» **Dataset extract**:
= = = = = = =

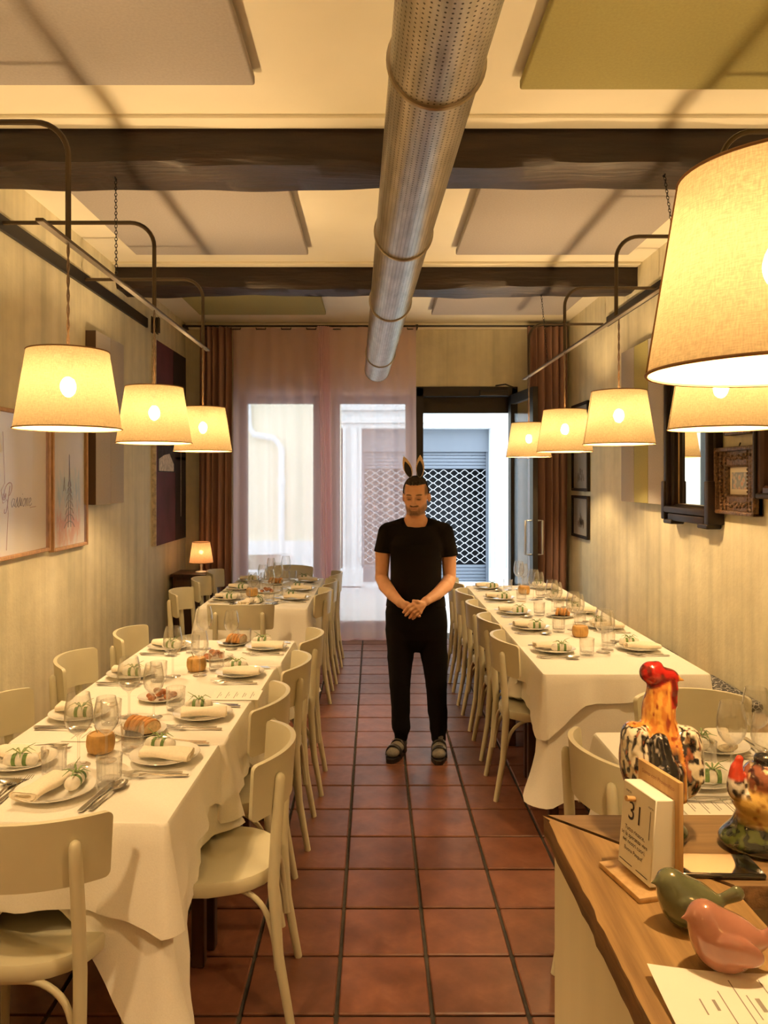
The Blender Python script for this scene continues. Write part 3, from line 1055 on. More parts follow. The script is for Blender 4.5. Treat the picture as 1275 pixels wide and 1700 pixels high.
t, off = rail(-1, XA, (3.0, 4.175, 5.36), 2.74, 5.52, 1.2, 6.85, [((-1.29, 3.85, 3.205), (-1.19, 3.56, 2.63))], 'black iron rail with curved arms holding the left row of pendant lamps')
cl = MB()
for k in range(5):
    cl.rbox((XL + .05 + .014 * k, 6.88 + .004 * k, 3.08 - .008 * (k % 2)), (.010, .055, .15 - .01 * (k % 3)), .004, 1)
o = cl.build('cable_clamp', 'bronze_metal', t)
o.location = -off
rail(1, 1.385, (3.08, 4.41, 5.60, 6.90), 2.6, 7.12, 2.2, 6.8, [((1.43, 3.80, 3.205), (1.385, 3.50, 2.63)), ((1.36, 6.27, 3.205), (1.385, 6.15, 2.63))], 'black iron rail with curved arms holding the right row of pendant lamps')

# ------------------------------------------------------------------ chairs
def seat_outline(n=28):
    out = []
    for i in range(n):
        a = 2 * math.pi * i / n
        c, s = math.cos(a), math.sin(a)
        e = 2.9 if s > 0 else 2.25
        r = (abs(c) ** e + abs(s) ** e) ** (-1 / e)
        w = .208 if s > 0 else .200
        out.append((w * r * c, .205 * r * s))
    return out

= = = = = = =

» **Instruction**: Write down every line from the opening of the listing to the line with "right row of pendant lamps')", both included, and nothing else; the pictures are omitted.

» **The completed task**:
The Blender Python script for this scene continues. Write part 3, from line 1055 on. More parts follow. The script is for Blender 4.5. Treat the picture as 1275 pixels wide and 1700 pixels high.
t, off = rail(-1, XA, (3.0, 4.175, 5.36), 2.74, 5.52, 1.2, 6.85, [((-1.29, 3.85, 3.205), (-1.19, 3.56, 2.63))], 'black iron rail with curved arms holding the left row of pendant lamps')
cl = MB()
for k in range(5):
    cl.rbox((XL + .05 + .014 * k, 6.88 + .004 * k, 3.08 - .008 * (k % 2)), (.010, .055, .15 - .01 * (k % 3)), .004, 1)
o = cl.build('cable_clamp', 'bronze_metal', t)
o.location = -off
rail(1, 1.385, (3.08, 4.41, 5.60, 6.90), 2.6, 7.12, 2.2, 6.8, [((1.43, 3.80, 3.205), (1.385, 3.50, 2.63)), ((1.36, 6.27, 3.205), (1.385, 6.15, 2.63))], 'black iron rail with curved arms holding the right row of pendant lamps')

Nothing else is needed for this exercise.